Ants, too, have hive mind. A colony of ants on the move from one nest site to another exhibits the Kafkaesque underside of emergent control. As hordes of ants break camp and head west, hauling eggs, larva, pupae -- the crown jewels -- in their beaks, other ants of the same colony, patriotic workers, are hauling the trove east again just as fast, while still other workers, perhaps acknowledging conflicting messages, are running one direction and back again completely empty-handed. A typical day at the office. Yet, the ant colony moves. Without any visible decision making at a higher level, it chooses a new nest site, signals workers to begin building, and governs itself.

The marvel of "hive mind" is that no one is in control, and yet an invisible hand governs, a hand that emerges from very dumb members. The marvel is that more is different. To generate a colony organism from a bug organism requires only that the bugs be multiplied so that there are many, many more of them, and that they communicate with each other. At some stage the level of complexity reaches a point where new categories like "colony" can emerge from simple categories of "bug." Colony is inherent in bugness, implies this marvel. Thus, there is nothing to be found in a beehive that is not submerged in a bee. And yet you can search a bee forever with cyclotron and fluoroscope, and you will never find the hive.

This is a universal law of vivisystems: higher-level complexities cannot be inferred by lower-level existences. Nothing -- no computer or mind, no means of mathematics, physics, or philosophy -- can unravel the emergent pattern dissolved in the parts without actually playing it out. Only playing out a hive will tell you if a colony is immixed in a bee. The theorists put it this way: running a system is the quickest, shortest, and only sure method to discern emergent structures latent in it. There are no shortcuts to actually "expressing" a convoluted, nonlinear equation to discover what it does. Too much of its behavior is packed away.

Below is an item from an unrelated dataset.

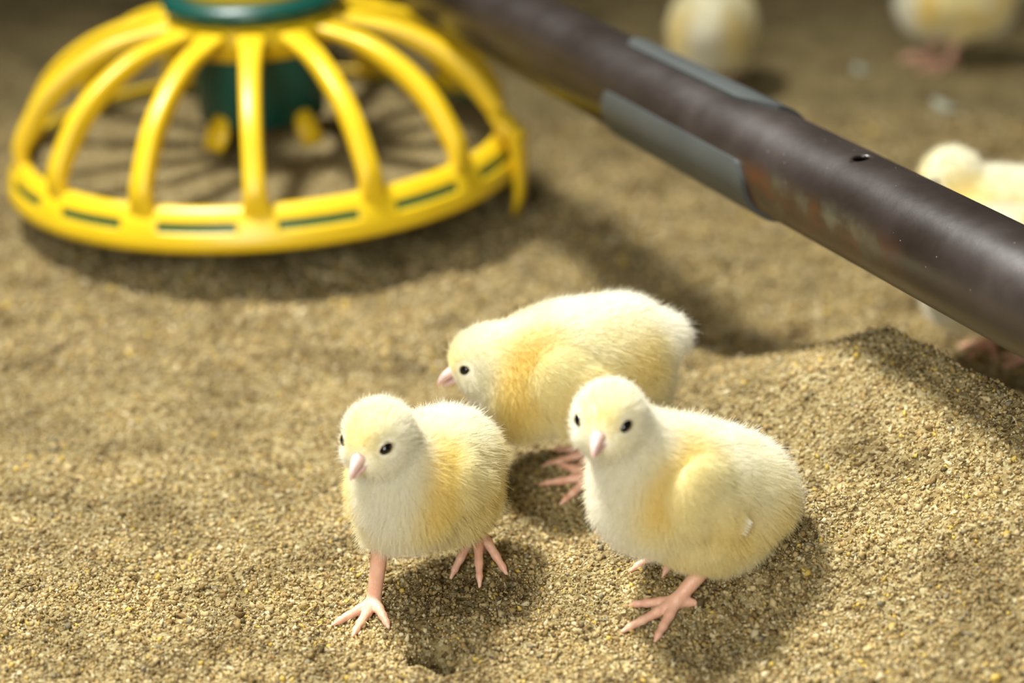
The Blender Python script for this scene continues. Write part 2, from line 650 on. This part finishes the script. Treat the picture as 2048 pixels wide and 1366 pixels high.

That leads us to wonder what else is packed into the bee that we haven't seen yet? Or what else is packed into the hive that has not yet appeared because there haven't been enough honeybee hives in a row all at once? And for that matter, what is contained in a human that will not emerge until we are all interconnected by wires and politics? The most unexpected things will brew in this bionic hivelike supermind.